■ **Data provided**:
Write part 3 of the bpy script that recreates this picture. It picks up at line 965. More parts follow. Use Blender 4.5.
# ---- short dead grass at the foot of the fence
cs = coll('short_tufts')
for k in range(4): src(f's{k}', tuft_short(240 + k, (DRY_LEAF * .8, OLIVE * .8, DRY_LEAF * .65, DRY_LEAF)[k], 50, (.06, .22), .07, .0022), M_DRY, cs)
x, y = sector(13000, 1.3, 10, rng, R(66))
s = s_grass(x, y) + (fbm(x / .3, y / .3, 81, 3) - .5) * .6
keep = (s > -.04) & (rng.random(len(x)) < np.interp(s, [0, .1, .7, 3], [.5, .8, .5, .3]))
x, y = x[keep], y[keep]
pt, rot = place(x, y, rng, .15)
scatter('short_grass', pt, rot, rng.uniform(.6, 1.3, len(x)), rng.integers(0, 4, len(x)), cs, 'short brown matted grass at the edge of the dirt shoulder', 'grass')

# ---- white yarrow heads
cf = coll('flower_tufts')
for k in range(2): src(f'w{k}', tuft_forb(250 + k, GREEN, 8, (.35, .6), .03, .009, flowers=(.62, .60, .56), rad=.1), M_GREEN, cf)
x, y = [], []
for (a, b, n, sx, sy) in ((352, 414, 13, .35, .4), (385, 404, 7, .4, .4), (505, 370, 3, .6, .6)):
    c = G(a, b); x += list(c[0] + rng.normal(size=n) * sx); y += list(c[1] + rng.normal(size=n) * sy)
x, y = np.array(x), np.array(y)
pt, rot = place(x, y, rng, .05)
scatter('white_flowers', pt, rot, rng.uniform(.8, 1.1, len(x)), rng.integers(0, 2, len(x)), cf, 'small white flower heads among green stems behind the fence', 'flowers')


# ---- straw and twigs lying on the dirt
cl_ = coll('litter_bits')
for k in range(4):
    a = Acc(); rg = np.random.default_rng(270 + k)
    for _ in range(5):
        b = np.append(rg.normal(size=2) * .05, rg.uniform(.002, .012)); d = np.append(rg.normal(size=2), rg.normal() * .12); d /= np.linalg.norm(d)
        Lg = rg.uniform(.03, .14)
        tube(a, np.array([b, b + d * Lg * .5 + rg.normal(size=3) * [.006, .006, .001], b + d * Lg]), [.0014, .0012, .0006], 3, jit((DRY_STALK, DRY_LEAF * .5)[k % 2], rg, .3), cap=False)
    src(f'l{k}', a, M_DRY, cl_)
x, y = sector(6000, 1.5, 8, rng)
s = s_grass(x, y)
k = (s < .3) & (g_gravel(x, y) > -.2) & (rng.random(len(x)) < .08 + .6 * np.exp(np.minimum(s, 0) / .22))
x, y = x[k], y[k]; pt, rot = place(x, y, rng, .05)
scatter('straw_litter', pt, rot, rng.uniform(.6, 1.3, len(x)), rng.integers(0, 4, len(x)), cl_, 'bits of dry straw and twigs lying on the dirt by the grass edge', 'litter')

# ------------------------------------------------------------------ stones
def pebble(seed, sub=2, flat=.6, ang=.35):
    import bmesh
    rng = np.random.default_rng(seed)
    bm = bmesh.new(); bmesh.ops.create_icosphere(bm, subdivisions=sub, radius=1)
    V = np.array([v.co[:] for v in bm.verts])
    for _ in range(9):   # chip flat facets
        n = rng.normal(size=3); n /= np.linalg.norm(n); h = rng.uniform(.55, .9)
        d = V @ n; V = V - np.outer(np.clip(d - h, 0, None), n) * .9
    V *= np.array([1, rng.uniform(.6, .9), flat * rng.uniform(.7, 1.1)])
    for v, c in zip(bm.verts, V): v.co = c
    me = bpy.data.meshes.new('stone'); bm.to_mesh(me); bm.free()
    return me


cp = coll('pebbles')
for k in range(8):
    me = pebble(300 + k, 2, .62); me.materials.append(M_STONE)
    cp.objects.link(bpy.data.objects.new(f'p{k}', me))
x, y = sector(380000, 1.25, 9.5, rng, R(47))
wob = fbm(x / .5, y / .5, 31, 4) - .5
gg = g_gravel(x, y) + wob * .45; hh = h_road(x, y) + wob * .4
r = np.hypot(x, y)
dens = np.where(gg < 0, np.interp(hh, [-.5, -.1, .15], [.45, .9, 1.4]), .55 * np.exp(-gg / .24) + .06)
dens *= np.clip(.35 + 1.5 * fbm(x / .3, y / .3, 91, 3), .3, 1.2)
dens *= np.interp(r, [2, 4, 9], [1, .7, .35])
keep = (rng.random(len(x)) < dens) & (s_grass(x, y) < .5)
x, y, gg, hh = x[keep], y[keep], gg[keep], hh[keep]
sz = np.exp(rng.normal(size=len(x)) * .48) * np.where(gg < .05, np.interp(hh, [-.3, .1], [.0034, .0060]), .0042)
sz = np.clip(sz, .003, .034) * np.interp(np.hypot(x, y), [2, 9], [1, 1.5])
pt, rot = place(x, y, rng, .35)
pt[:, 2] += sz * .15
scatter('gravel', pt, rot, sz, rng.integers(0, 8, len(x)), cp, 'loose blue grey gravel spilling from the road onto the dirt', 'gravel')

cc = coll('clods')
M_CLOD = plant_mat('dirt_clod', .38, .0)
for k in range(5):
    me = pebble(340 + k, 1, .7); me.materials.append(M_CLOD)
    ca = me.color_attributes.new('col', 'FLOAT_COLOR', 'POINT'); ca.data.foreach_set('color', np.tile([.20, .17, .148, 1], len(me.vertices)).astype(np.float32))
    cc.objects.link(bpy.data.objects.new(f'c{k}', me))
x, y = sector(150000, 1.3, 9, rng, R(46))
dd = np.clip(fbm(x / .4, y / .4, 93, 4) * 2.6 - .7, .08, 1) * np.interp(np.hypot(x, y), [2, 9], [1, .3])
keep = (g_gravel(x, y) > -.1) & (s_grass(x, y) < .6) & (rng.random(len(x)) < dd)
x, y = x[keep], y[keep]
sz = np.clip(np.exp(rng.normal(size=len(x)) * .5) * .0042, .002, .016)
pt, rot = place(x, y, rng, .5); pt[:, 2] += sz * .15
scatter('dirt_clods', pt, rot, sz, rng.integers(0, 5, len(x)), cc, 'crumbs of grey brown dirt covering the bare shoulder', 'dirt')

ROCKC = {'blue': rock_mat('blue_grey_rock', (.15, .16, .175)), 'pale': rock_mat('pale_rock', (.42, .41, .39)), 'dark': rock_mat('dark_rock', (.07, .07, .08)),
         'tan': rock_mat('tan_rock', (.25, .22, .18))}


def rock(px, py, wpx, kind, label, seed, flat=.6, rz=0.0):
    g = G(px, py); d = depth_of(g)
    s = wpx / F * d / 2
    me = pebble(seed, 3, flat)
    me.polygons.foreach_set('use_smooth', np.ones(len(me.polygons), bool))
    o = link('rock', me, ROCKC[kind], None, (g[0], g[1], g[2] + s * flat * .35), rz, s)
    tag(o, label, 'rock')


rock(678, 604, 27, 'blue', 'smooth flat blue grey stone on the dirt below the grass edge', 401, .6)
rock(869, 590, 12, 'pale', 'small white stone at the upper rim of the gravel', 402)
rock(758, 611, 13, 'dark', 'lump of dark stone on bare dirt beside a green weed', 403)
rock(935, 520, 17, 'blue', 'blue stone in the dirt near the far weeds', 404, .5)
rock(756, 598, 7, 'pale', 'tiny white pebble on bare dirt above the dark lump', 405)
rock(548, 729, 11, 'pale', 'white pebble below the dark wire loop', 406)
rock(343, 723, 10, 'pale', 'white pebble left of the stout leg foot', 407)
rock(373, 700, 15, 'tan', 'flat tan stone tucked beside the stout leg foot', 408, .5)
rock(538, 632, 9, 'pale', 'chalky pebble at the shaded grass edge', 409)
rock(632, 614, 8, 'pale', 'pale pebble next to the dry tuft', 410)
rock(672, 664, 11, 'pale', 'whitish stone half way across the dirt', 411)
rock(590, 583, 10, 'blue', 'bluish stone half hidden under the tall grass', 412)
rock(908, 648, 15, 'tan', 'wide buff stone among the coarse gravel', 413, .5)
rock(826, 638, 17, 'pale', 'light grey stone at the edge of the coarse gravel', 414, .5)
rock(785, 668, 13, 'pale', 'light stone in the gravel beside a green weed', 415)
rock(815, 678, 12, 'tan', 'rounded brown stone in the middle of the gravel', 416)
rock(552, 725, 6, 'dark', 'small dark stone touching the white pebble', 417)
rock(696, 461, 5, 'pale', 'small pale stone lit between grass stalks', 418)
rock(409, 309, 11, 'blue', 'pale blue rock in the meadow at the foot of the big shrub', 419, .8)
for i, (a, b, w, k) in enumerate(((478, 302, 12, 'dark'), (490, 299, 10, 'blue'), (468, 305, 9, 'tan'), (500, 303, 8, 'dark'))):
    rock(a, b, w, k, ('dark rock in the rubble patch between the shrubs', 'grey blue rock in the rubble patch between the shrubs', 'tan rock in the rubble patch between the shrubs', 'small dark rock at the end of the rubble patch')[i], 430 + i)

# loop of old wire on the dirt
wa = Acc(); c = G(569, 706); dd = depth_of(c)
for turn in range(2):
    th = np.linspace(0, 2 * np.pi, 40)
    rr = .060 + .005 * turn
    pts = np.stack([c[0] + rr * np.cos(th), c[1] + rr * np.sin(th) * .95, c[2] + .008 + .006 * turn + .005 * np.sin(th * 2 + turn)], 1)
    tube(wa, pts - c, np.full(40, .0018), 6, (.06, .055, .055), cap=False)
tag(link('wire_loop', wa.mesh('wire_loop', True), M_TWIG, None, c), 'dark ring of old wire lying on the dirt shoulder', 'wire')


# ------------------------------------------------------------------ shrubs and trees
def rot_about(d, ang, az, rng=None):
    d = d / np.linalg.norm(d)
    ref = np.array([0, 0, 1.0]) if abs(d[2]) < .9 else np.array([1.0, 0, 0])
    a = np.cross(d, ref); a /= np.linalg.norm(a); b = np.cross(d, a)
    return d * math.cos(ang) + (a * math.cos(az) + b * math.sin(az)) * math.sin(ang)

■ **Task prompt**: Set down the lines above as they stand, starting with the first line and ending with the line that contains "dirt shoulder', 'grass')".

■ **Full answer**:
Write part 3 of the bpy script that recreates this picture. It picks up at line 965. More parts follow. Use Blender 4.5.
# ---- short dead grass at the foot of the fence
cs = coll('short_tufts')
for k in range(4): src(f's{k}', tuft_short(240 + k, (DRY_LEAF * .8, OLIVE * .8, DRY_LEAF * .65, DRY_LEAF)[k], 50, (.06, .22), .07, .0022), M_DRY, cs)
x, y = sector(13000, 1.3, 10, rng, R(66))
s = s_grass(x, y) + (fbm(x / .3, y / .3, 81, 3) - .5) * .6
keep = (s > -.04) & (rng.random(len(x)) < np.interp(s, [0, .1, .7, 3], [.5, .8, .5, .3]))
x, y = x[keep], y[keep]
pt, rot = place(x, y, rng, .15)
scatter('short_grass', pt, rot, rng.uniform(.6, 1.3, len(x)), rng.integers(0, 4, len(x)), cs, 'short brown matted grass at the edge of the dirt shoulder', 'grass')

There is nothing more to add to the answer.